Bear with me a little longer. :)
I understand the situation where time is the denominator and the significance of time squared is "per second, per second". Therefore I understand the expression of acceleration m/sec2; what I still don't get is the significance of m2/sec2; where does the surface fit in? I mean how does the square of the speed, a vector, therefore unidimesnional, becomes a surface? what is the significance of "area per second per second" and how does it relate to speed?
Silly of me, but you know how it is: suddenly you realize you have taken some things for granted and it's like you've seen them for the first time, and you need to check with someone.
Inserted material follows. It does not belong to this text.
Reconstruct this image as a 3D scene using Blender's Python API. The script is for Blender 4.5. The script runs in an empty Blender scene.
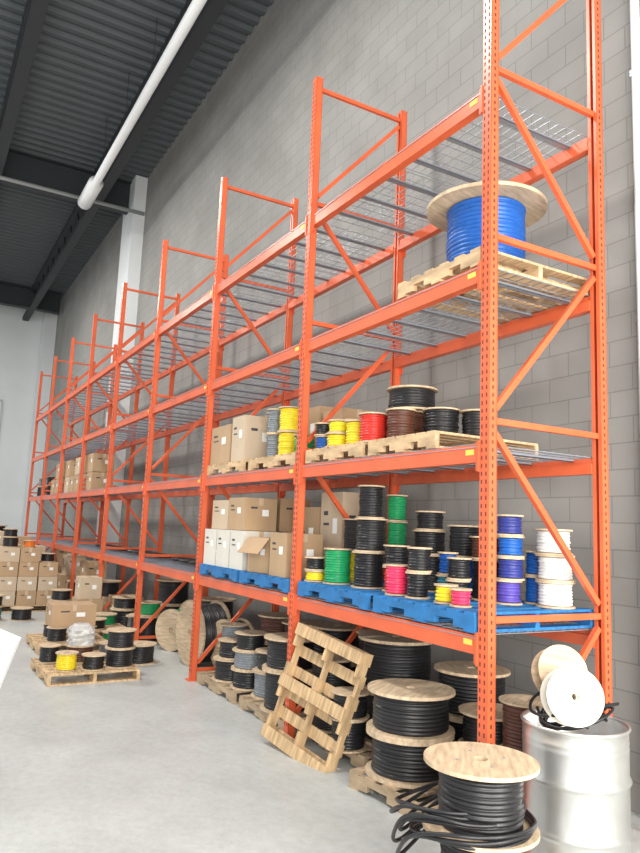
import bpy, math, random
from mathutils import Vector, Matrix
random.seed(4)
SC=bpy.context.scene
def link(o): SC.collection.objects.link(o); return o
# ------------------------------------------------------------ materials
def mat(name,col,rough=.6,metal=0,noise=0,nscale=8,stretch=(1,1,1),bump=0,spec=.5,alpha=1):
    m=bpy.data.materials.new(name);m.use_nodes=True;nt=m.node_tree;b=nt.nodes['Principled BSDF']
    b.inputs['Base Color'].default_value=(*col,1);b.inputs['Roughness'].default_value=rough;b.inputs['Metallic'].default_value=metal
    b.inputs['Specular IOR Level'].default_value=spec;b.inputs['Alpha'].default_value=alpha
    if noise or bump:
        tc=nt.nodes.new('ShaderNodeTexCoord');mp=nt.nodes.new('ShaderNodeMapping');mp.inputs['Scale'].default_value=stretch
        nz=nt.nodes.new('ShaderNodeTexNoise');nz.inputs['Scale'].default_value=nscale;nz.inputs['Detail'].default_value=5
        nt.links.new(tc.outputs['Object'],mp.inputs[0]);nt.links.new(mp.outputs[0],nz.inputs['Vector'])
        if noise:
            r=nt.nodes.new('ShaderNodeValToRGB');r.color_ramp.elements[0].position=.3;r.color_ramp.elements[1].position=.7
            r.color_ramp.elements[0].color=(*[c*(1-noise) for c in col],1);r.color_ramp.elements[1].color=(*[min(1,c*(1+noise*.6)) for c in col],1)
            nt.links.new(nz.outputs['Fac'],r.inputs[0]);nt.links.new(r.outputs[0],b.inputs['Base Color'])
        if bump:
            bp=nt.nodes.new('ShaderNodeBump');bp.inputs['Strength'].default_value=bump;bp.inputs['Distance'].default_value=.01
            nt.links.new(nz.outputs['Fac'],bp.inputs['Height']);nt.links.new(bp.outputs[0],b.inputs['Normal'])
    return m
M={}
M['orange']=mat('rack_orange_paint',(.70,.125,.045),.36,noise=.14,nscale=3)
M['slot']=mat('rack_slot_dark',(.13,.03,.018),.7)
M['zinc']=mat('galvanised_wire',(.38,.42,.48),.4,.6)
M['wood']=mat('plywood_flange',(.58,.44,.29),.7,noise=.3,nscale=6,stretch=(1,6,1))
M['pallet']=mat('pallet_wood',(.60,.42,.24),.75,noise=.4,nscale=5,stretch=(1,7,3))
M['palletold']=mat('pallet_wood_old',(.42,.31,.20),.8,noise=.35,nscale=5,stretch=(1,7,3))
M['palletmid']=mat('pallet_wood_worn',(.54,.37,.20),.8,noise=.45,nscale=4,stretch=(1,7,3))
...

Now, the geometry part...My question was triggered by the reading of
Newton's Principa...
(SECTION I.
Of the method of first and last ratios of quantities, by the help whereof we demonstrate the propositions that follow.
...
It may also be objected, that if the ultimate ratios of evanescent quantities are given, their ultimate magnitudes will be also given: and so all quantities will consist of indivisibles, which is contrary to what Euclid has demonstrated concerning incommensurables, in the 10th Book of his Elements. But this objection is founded on a false supposition. For those ultimate ratios with which quantities vanish are not truly the ratios of ultimate quantities, but limits towards which the ratios of quantities decreasing without limit do always converge; and to which they approach nearer than by any given difference, but never go beyond, nor in effect attain to, till the quantities are diminished in infinitum.)
Q: Does your explanation mean that if we choose to define our area unit as a square, there will always be, to the limit, a smaller square, so that the empiric geometric construction also “holds” in an abstract Euclidean (continuous) space (and vice versa)?